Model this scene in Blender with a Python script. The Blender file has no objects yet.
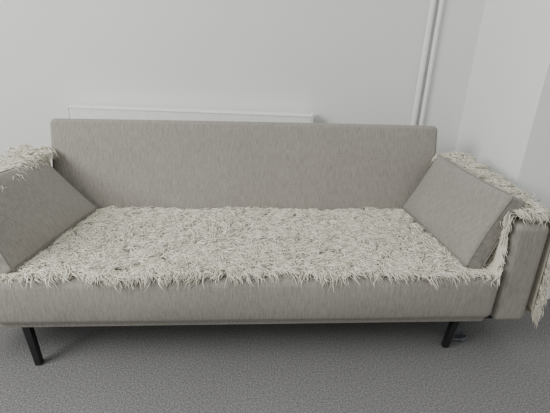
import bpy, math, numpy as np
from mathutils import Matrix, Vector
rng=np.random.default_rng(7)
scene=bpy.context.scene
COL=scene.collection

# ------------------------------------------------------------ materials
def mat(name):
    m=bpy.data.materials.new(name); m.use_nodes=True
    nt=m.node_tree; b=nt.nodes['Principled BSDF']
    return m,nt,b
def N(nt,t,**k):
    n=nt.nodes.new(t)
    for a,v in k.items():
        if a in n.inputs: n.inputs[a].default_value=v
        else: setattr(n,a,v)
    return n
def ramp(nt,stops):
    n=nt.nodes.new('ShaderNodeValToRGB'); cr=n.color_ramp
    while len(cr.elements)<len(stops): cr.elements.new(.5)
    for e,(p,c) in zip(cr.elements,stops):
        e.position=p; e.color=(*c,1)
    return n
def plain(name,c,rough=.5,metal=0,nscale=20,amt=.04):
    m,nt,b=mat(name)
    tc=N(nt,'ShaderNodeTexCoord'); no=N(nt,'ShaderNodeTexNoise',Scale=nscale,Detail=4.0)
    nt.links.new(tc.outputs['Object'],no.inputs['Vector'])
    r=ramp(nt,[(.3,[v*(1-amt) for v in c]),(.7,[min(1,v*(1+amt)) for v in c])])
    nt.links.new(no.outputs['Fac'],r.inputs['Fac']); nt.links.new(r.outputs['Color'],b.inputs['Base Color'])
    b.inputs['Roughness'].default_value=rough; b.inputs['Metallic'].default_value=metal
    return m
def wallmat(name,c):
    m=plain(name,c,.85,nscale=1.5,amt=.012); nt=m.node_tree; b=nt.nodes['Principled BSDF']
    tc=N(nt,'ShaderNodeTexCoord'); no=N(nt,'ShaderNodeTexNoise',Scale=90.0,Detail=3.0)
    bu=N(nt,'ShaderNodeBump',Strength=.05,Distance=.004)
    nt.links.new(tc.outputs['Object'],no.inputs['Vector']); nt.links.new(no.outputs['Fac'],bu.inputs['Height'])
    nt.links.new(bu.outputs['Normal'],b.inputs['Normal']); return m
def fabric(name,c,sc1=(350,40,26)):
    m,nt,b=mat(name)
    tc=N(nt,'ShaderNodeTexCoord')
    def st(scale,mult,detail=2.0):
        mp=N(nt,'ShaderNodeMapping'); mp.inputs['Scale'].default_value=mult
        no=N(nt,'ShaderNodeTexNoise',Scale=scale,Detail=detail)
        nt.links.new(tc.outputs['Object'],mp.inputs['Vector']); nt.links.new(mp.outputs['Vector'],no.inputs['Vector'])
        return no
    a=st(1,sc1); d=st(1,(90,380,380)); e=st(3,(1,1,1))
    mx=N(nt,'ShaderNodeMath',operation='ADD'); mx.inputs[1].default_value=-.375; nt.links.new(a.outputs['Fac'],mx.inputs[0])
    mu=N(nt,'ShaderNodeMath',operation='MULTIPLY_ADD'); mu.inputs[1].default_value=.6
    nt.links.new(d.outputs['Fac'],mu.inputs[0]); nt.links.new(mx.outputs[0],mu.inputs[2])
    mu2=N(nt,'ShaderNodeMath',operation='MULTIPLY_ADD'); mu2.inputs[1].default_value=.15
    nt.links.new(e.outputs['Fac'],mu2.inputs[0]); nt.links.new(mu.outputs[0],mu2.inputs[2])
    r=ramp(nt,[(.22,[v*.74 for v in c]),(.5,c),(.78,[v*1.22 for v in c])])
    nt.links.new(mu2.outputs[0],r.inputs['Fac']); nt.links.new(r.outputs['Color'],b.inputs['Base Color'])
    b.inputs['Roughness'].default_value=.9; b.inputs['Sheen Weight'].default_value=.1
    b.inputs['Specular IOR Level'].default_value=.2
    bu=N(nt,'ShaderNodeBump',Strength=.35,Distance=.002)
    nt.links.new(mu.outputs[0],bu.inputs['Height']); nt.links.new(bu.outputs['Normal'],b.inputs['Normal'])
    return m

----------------

Problem statement: Restate exactly, please, only the lines between the start of the data and the line containing "COL=scene.collection", both ends included, skipping the pictures.

Output for this task:
Model this scene in Blender with a Python script. The Blender file has no objects yet.
import bpy, math, numpy as np
from mathutils import Matrix, Vector
rng=np.random.default_rng(7)
scene=bpy.context.scene
COL=scene.collection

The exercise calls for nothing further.